St. Bridget’s Featured on Classical Music Recording Engineer Peter Nothnagle Website

Recording at St. Bridget’s Church

Everyone involved in classical music knows the importance of performing in a suitable space. In my own experience, involving hundreds of recording sessions in all parts of the U.S. and several other countries, finding a recording venue for classical music is usually difficult. The requirements may seem simple, but it is almost impossible to find them all in a single location. These requirements are: a quiet, large, acoustically flattering room, which is available for several hours per day for several days, and is affordable.

Most recordings take place in churches and recital halls. Almost invariably, these places are difficult to schedule, and may be expensive to rent. Churches are usually located in cities and towns, where traffic noise is a problem, and there may be other activities that interfere with recording (a church preschool, a bell choir practice in a nearby room, and a paper-folding machine in the church office, to name three examples from recent experience). Churches often use recording rentals as a source of revenue, often $500 per day or more in urban areas.

Public concert venues, such as municipal and academic recital halls, are another option. Here, I have often found that a room that is quiet enough for live performance turns out not to be quiet enough for recording. There is invariably a ventilation system that runs continuously, and often it is not possible to shut it down only in the recital hall — it either runs for the entire college music building or not at all. Lighting systems often make noises. Emergency lighting and fire exit signs can make sounds, which may be unnoticed by a live performance audience, but are audible on a recording. It is sometimes impossible to persuade the building maintenance staff to disable these systems for a recording. Once the ventilation, lights, drinking fountains, and other noisemakers are dealt with, other mysterious sounds are revealed, that no one has noticed before. Also, these facilities are intended to be heavily used for rehearsals, classes, and performances, and it is difficult to schedule many hours per day for recording sessions, except during academic breaks. All too often, we have discovered that the person who schedules the recital hall is unaware of plans by the maintenance department, which have sometimes included e.g. painting lines in the parking lot or tearing off the roof. And again, sometimes the rental rates are prohibitive.

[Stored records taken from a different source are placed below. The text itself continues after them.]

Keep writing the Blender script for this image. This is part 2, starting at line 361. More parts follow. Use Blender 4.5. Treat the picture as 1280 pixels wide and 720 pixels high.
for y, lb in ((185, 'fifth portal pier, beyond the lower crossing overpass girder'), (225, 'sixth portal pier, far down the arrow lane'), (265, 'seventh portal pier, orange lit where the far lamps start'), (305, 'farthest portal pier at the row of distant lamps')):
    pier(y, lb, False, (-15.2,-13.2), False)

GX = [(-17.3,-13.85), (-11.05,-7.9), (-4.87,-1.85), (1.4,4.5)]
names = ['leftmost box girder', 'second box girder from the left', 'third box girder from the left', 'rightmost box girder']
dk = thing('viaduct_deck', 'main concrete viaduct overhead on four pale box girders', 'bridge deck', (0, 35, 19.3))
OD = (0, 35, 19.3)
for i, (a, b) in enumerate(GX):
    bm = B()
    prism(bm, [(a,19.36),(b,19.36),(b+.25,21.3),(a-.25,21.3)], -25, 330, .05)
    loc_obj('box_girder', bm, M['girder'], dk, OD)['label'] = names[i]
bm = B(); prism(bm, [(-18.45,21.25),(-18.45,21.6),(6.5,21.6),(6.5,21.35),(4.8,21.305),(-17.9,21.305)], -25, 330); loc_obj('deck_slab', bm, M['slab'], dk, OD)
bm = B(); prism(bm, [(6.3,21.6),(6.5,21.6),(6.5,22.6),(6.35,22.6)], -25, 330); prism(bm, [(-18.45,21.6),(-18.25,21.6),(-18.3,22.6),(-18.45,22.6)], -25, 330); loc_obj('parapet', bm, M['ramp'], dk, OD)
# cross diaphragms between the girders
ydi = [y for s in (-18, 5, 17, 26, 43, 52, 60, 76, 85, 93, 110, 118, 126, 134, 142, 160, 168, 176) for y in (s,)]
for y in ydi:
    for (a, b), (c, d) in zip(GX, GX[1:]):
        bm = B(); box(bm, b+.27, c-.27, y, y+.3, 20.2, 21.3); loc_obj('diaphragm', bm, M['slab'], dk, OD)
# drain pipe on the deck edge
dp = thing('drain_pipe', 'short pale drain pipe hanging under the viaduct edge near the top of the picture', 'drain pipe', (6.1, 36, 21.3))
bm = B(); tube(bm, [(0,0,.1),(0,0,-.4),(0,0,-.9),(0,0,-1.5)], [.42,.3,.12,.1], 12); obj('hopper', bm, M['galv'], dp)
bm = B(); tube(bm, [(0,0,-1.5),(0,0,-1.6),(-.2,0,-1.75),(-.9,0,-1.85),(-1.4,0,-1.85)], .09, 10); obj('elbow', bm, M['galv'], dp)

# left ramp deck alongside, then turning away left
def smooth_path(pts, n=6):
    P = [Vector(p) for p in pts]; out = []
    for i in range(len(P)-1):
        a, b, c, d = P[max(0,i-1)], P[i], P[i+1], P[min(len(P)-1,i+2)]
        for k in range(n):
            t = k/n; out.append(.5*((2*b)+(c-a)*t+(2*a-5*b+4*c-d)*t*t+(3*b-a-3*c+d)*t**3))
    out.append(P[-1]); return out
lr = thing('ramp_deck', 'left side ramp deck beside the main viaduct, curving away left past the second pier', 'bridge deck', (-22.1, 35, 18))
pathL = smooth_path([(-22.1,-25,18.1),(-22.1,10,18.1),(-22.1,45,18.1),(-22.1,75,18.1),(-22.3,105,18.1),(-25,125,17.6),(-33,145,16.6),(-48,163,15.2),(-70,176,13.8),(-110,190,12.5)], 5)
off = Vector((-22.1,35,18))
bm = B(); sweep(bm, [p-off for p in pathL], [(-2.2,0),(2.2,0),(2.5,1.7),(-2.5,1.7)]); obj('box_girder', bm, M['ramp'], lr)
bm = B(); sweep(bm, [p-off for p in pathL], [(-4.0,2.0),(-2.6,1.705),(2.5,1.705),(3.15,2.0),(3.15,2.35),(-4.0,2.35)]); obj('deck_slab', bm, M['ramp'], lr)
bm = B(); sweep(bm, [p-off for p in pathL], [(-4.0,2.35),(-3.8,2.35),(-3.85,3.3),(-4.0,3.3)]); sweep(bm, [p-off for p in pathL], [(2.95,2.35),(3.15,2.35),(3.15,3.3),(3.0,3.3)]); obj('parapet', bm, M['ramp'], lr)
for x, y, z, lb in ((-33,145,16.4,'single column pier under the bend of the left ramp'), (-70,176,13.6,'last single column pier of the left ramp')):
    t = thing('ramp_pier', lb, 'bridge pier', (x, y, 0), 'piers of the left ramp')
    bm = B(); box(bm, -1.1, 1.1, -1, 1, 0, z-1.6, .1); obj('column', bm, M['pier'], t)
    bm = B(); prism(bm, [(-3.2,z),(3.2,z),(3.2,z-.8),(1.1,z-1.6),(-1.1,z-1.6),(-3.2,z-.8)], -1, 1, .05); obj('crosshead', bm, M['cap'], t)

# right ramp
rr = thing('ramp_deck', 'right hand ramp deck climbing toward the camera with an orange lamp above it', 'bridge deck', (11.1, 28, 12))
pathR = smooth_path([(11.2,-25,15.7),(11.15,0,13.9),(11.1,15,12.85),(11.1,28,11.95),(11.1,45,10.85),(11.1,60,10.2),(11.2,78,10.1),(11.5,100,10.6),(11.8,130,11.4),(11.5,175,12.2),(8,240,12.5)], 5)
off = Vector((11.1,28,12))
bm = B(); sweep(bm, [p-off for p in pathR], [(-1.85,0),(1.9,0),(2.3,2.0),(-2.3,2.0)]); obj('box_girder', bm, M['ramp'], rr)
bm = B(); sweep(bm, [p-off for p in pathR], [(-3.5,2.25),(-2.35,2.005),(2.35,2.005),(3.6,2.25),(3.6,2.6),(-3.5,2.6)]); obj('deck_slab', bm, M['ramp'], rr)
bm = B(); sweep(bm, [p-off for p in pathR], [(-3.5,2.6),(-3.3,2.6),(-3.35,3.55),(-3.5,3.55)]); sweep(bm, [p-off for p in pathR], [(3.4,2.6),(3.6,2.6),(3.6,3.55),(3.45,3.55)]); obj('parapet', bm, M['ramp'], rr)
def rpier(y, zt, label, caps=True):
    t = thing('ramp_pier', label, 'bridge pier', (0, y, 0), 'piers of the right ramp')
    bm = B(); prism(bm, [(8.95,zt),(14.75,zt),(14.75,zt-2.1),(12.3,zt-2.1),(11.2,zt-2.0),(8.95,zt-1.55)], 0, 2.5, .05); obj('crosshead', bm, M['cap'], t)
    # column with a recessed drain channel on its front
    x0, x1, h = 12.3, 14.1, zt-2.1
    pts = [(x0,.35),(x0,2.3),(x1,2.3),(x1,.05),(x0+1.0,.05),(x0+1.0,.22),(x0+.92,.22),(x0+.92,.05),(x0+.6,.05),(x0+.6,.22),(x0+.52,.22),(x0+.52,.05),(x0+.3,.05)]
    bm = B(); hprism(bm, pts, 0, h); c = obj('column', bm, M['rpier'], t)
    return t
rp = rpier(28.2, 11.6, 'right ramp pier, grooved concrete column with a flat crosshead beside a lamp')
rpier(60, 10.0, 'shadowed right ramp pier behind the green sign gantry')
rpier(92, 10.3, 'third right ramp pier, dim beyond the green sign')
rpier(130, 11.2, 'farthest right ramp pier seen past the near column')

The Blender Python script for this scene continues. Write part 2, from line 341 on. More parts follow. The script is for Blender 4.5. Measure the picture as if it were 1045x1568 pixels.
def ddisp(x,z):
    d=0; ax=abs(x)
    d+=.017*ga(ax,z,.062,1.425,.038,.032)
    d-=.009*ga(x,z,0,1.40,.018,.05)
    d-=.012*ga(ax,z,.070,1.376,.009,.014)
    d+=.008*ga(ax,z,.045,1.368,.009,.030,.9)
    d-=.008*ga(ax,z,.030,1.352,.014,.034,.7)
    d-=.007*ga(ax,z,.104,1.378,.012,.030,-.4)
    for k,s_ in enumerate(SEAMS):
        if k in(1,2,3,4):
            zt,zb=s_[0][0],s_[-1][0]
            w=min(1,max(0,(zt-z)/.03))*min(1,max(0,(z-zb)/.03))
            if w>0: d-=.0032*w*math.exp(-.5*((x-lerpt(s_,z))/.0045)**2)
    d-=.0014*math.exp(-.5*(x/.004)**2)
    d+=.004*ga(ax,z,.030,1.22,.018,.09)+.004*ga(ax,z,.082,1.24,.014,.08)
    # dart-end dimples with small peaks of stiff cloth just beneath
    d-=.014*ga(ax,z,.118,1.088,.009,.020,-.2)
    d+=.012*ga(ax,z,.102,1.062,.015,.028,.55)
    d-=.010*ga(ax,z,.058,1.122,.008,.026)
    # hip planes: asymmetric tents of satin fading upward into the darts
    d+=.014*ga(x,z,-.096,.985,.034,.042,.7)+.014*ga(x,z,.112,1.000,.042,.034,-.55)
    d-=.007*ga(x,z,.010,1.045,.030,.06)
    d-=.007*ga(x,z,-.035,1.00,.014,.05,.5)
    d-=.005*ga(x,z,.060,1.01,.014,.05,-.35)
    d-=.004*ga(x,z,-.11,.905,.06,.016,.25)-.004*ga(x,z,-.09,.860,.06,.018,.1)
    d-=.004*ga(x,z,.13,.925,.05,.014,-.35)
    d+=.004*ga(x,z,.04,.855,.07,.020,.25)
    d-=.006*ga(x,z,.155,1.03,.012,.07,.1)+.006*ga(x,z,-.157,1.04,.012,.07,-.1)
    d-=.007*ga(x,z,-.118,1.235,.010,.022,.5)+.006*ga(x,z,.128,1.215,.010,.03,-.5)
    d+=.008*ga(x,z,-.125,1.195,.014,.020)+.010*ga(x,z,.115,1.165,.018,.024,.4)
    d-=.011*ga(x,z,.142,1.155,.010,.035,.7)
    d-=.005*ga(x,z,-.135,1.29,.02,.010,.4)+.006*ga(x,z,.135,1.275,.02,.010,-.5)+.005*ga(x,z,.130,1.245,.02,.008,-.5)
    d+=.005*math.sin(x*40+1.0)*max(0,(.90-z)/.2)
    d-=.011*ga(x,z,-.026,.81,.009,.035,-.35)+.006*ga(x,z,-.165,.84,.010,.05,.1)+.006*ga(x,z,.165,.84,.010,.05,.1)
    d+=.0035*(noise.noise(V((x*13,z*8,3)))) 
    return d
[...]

Commercial recording studios are quiet, may be reserved for large blocks of time, and their owners do not have to educated about the requirements of recording artists. However, any room designed principally for recording commercial music will be too small and acoustically “dead” to be satisfactory for classical music. Artificial reverberation will have to be added to the sound, which is never as pleasing as the “real thing”, and the musical performance will suffer from the dead environment. Again, rental cost may be an obstacle.

There are a few purpose-built facilities for classical music recording — Skywalker Ranch in northern California comes to mind — but although these rooms are very quiet and have wonderful acoustics, and the surroundings may be luxurious, the cost is very high — thousands of dollars per day.

Near my home in Iowa City, I have found another option. St. Bridget’s Church, a former Catholic church in rural Johnson County, offers an abundance of everything needed for classical music recording. It is located miles from the nearest town, on a side road that only serves nearby farms. There are almost no activities at the church except for recording sessions — no religious services, meetings, rehearsals, or concerts. It may be rented for days or even weeks on end, with 24-hour access. The rental is only $100 per day.

The room measures about 70 by 36 feet, with the ceiling rising to about 36 feet. The wood floor is partly carpeted, with unpadded wooden pews, which yields about two seconds of diffuse, uncolored reverberation. The building is constructed of brick and plaster, which contributes to the excellent acoustics: the massive walls reflect low frequency sound and keep it within the room, rather than lose it to the outside (which would be the case with lighter construction materials).

Dozens of successful compact disc recording have been made at St. Bridget’s. These include classical guitar (solo, duo, quartet), renaissance and baroque lute, baroque and modern violin, medieval music ensembles, string quartets, double-reed ensemble, children’s choir, solo harpsichord, and many chamber ensembles. Musicians have come from great distances — coast to coast, and Europe — to record at St. Bridget’s.